EXERCISE BRIEF
Pull out every line of the listing below where "script" appears.

DATA ENTRIES
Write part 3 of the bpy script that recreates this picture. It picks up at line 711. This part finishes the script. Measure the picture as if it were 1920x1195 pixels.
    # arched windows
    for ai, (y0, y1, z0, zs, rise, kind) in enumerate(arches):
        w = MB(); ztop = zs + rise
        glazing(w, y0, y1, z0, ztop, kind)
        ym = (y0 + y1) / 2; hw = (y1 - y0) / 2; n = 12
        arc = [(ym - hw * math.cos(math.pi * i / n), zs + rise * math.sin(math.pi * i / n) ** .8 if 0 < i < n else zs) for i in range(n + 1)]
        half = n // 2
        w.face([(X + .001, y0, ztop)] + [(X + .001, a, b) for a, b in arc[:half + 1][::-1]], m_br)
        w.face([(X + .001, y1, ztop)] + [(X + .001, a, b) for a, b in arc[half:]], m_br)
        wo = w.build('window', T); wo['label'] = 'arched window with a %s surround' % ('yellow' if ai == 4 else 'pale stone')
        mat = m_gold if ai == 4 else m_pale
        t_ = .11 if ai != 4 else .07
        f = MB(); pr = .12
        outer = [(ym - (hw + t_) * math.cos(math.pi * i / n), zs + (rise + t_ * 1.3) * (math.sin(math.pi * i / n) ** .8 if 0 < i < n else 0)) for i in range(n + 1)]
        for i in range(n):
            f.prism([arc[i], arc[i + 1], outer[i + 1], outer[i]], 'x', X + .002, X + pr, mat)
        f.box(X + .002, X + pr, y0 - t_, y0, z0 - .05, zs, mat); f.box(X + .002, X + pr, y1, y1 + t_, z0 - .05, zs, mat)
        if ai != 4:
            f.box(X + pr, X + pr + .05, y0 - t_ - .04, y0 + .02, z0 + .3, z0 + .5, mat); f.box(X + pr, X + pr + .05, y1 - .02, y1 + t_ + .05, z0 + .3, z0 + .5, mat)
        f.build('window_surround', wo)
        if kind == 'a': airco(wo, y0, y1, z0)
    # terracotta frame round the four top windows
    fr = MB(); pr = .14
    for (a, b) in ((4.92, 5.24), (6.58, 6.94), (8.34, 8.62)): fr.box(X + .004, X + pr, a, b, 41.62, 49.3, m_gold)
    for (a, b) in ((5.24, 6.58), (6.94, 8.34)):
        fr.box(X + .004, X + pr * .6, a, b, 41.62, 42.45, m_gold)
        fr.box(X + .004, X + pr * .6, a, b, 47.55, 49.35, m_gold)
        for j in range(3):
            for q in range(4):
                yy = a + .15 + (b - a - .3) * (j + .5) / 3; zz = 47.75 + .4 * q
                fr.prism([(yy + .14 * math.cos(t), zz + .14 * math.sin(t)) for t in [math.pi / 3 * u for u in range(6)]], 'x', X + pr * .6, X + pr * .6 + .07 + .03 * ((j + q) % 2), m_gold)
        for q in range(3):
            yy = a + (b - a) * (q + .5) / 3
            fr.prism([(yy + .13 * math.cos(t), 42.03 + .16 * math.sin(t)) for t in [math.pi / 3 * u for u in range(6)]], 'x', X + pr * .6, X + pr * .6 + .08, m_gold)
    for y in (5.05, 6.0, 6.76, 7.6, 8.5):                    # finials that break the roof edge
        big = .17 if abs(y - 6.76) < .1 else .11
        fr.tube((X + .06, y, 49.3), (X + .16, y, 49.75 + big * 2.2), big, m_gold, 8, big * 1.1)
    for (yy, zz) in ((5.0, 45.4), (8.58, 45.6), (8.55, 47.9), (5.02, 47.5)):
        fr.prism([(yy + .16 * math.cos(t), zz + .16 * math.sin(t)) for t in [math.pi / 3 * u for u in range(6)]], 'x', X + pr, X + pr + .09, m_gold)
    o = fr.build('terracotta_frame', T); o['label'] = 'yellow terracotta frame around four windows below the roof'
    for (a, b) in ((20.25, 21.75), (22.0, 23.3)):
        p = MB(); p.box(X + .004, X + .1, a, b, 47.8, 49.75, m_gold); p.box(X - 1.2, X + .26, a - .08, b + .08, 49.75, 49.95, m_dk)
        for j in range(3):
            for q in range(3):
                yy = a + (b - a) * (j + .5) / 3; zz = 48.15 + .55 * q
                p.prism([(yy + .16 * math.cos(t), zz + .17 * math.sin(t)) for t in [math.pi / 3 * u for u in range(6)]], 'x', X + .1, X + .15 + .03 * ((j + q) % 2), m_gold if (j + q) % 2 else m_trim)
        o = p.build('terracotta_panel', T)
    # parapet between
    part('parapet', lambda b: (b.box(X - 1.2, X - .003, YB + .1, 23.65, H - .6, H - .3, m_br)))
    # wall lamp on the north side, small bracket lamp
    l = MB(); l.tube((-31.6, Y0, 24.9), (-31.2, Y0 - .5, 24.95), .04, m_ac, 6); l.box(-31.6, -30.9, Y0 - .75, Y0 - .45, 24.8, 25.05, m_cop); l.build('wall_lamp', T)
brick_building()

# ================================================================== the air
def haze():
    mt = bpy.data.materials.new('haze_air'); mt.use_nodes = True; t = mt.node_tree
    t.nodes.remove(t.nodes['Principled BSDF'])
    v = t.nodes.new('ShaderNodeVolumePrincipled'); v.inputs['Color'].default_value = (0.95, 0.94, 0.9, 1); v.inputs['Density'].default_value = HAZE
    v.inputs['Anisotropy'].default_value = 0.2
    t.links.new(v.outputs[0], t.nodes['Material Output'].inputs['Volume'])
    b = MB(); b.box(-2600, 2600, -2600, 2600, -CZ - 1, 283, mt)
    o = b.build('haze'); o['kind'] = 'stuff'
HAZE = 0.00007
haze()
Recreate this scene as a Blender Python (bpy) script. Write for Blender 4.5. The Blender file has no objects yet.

TASK OUTPUT
Write part 3 of the bpy script that recreates this picture. It picks up at line 711. This part finishes the script. Measure the picture as if it were 1920x1195 pixels.
Recreate this scene as a Blender Python (bpy) script. Write for Blender 4.5. The Blender file has no objects yet.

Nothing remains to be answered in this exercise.